**What you need to do**
Write the data out again exactly, dropping any images it holds.

**Material**
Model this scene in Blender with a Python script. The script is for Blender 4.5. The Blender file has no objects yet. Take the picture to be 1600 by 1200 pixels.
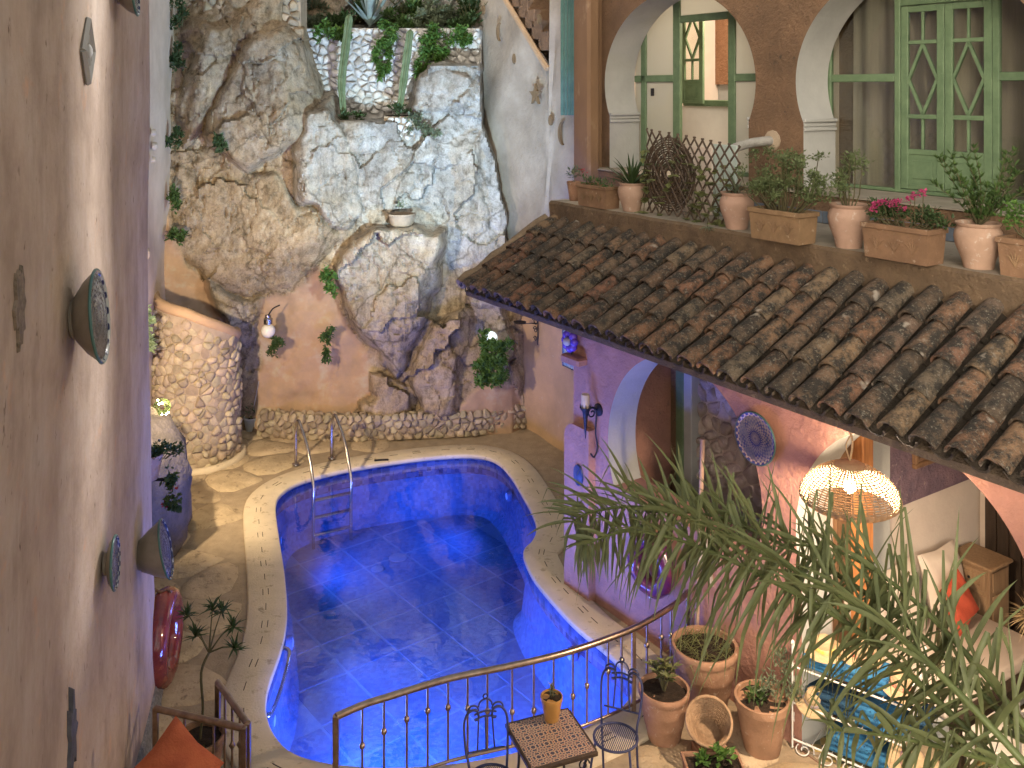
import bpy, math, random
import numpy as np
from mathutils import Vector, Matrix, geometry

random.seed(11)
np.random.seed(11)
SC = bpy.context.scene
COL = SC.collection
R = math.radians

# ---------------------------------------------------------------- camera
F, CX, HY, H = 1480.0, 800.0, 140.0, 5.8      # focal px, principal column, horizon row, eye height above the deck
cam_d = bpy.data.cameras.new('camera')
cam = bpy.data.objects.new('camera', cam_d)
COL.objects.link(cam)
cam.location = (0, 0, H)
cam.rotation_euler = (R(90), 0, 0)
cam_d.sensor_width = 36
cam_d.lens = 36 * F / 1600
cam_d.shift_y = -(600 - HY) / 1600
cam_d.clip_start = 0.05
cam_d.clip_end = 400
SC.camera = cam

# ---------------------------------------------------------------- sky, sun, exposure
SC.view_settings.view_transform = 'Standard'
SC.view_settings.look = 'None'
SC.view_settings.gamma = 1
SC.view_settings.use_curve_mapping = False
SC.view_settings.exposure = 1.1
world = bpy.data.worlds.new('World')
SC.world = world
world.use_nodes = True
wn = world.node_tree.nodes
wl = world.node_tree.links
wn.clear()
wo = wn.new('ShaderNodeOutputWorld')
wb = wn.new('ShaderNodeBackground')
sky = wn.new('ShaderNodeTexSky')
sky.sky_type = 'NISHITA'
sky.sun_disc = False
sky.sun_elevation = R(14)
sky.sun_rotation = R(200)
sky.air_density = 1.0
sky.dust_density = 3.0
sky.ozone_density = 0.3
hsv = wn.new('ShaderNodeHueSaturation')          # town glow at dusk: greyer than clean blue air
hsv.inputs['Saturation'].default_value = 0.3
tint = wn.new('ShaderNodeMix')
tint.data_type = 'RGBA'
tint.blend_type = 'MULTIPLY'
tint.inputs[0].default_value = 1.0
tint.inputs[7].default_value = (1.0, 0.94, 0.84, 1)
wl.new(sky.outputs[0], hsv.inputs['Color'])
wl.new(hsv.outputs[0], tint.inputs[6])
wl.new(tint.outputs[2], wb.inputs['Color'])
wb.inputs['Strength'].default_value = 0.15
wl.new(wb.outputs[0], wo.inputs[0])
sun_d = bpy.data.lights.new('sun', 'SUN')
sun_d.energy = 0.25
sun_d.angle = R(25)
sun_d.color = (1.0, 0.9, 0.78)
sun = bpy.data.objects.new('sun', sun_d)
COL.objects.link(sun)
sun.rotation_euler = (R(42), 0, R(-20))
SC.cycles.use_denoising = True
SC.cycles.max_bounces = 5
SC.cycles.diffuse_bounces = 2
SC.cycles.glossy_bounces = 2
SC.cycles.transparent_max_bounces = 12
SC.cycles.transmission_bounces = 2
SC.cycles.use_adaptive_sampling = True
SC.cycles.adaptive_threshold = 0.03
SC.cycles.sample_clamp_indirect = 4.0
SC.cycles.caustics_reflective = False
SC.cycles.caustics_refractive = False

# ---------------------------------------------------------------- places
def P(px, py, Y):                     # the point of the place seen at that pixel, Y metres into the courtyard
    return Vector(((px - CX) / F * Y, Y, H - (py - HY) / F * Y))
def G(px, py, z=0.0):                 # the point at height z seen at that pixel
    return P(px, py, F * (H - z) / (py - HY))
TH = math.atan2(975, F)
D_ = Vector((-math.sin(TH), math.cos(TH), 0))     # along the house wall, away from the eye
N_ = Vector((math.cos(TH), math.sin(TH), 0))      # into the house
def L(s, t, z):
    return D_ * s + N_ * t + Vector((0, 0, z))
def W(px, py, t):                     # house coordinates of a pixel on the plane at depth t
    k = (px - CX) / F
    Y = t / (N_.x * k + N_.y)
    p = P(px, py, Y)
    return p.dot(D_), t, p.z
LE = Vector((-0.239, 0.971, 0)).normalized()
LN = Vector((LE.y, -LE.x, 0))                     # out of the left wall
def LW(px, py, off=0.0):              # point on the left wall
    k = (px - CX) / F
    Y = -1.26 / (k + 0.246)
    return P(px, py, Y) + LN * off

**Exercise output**
Model this scene in Blender with a Python script. The script is for Blender 4.5. The Blender file has no objects yet. Take the picture to be 1600 by 1200 pixels.
import bpy, math, random
import numpy as np
from mathutils import Vector, Matrix, geometry

random.seed(11)
np.random.seed(11)
SC = bpy.context.scene
COL = SC.collection
R = math.radians

# ---------------------------------------------------------------- camera
F, CX, HY, H = 1480.0, 800.0, 140.0, 5.8      # focal px, principal column, horizon row, eye height above the deck
cam_d = bpy.data.cameras.new('camera')
cam = bpy.data.objects.new('camera', cam_d)
COL.objects.link(cam)
cam.location = (0, 0, H)
cam.rotation_euler = (R(90), 0, 0)
cam_d.sensor_width = 36
cam_d.lens = 36 * F / 1600
cam_d.shift_y = -(600 - HY) / 1600
cam_d.clip_start = 0.05
cam_d.clip_end = 400
SC.camera = cam

# ---------------------------------------------------------------- sky, sun, exposure
SC.view_settings.view_transform = 'Standard'
SC.view_settings.look = 'None'
SC.view_settings.gamma = 1
SC.view_settings.use_curve_mapping = False
SC.view_settings.exposure = 1.1
world = bpy.data.worlds.new('World')
SC.world = world
world.use_nodes = True
wn = world.node_tree.nodes
wl = world.node_tree.links
wn.clear()
wo = wn.new('ShaderNodeOutputWorld')
wb = wn.new('ShaderNodeBackground')
sky = wn.new('ShaderNodeTexSky')
sky.sky_type = 'NISHITA'
sky.sun_disc = False
sky.sun_elevation = R(14)
sky.sun_rotation = R(200)
sky.air_density = 1.0
sky.dust_density = 3.0
sky.ozone_density = 0.3
hsv = wn.new('ShaderNodeHueSaturation')          # town glow at dusk: greyer than clean blue air
hsv.inputs['Saturation'].default_value = 0.3
tint = wn.new('ShaderNodeMix')
tint.data_type = 'RGBA'
tint.blend_type = 'MULTIPLY'
tint.inputs[0].default_value = 1.0
tint.inputs[7].default_value = (1.0, 0.94, 0.84, 1)
wl.new(sky.outputs[0], hsv.inputs['Color'])
wl.new(hsv.outputs[0], tint.inputs[6])
wl.new(tint.outputs[2], wb.inputs['Color'])
wb.inputs['Strength'].default_value = 0.15
wl.new(wb.outputs[0], wo.inputs[0])
sun_d = bpy.data.lights.new('sun', 'SUN')
sun_d.energy = 0.25
sun_d.angle = R(25)
sun_d.color = (1.0, 0.9, 0.78)
sun = bpy.data.objects.new('sun', sun_d)
COL.objects.link(sun)
sun.rotation_euler = (R(42), 0, R(-20))
SC.cycles.use_denoising = True
SC.cycles.max_bounces = 5
SC.cycles.diffuse_bounces = 2
SC.cycles.glossy_bounces = 2
SC.cycles.transparent_max_bounces = 12
SC.cycles.transmission_bounces = 2
SC.cycles.use_adaptive_sampling = True
SC.cycles.adaptive_threshold = 0.03
SC.cycles.sample_clamp_indirect = 4.0
SC.cycles.caustics_reflective = False
SC.cycles.caustics_refractive = False

# ---------------------------------------------------------------- places
def P(px, py, Y):                     # the point of the place seen at that pixel, Y metres into the courtyard
    return Vector(((px - CX) / F * Y, Y, H - (py - HY) / F * Y))
def G(px, py, z=0.0):                 # the point at height z seen at that pixel
    return P(px, py, F * (H - z) / (py - HY))
TH = math.atan2(975, F)
D_ = Vector((-math.sin(TH), math.cos(TH), 0))     # along the house wall, away from the eye
N_ = Vector((math.cos(TH), math.sin(TH), 0))      # into the house
def L(s, t, z):
    return D_ * s + N_ * t + Vector((0, 0, z))
def W(px, py, t):                     # house coordinates of a pixel on the plane at depth t
    k = (px - CX) / F
    Y = t / (N_.x * k + N_.y)
    p = P(px, py, Y)
    return p.dot(D_), t, p.z
LE = Vector((-0.239, 0.971, 0)).normalized()
LN = Vector((LE.y, -LE.x, 0))                     # out of the left wall
def LW(px, py, off=0.0):              # point on the left wall
    k = (px - CX) / F
    Y = -1.26 / (k + 0.246)
    return P(px, py, Y) + LN * off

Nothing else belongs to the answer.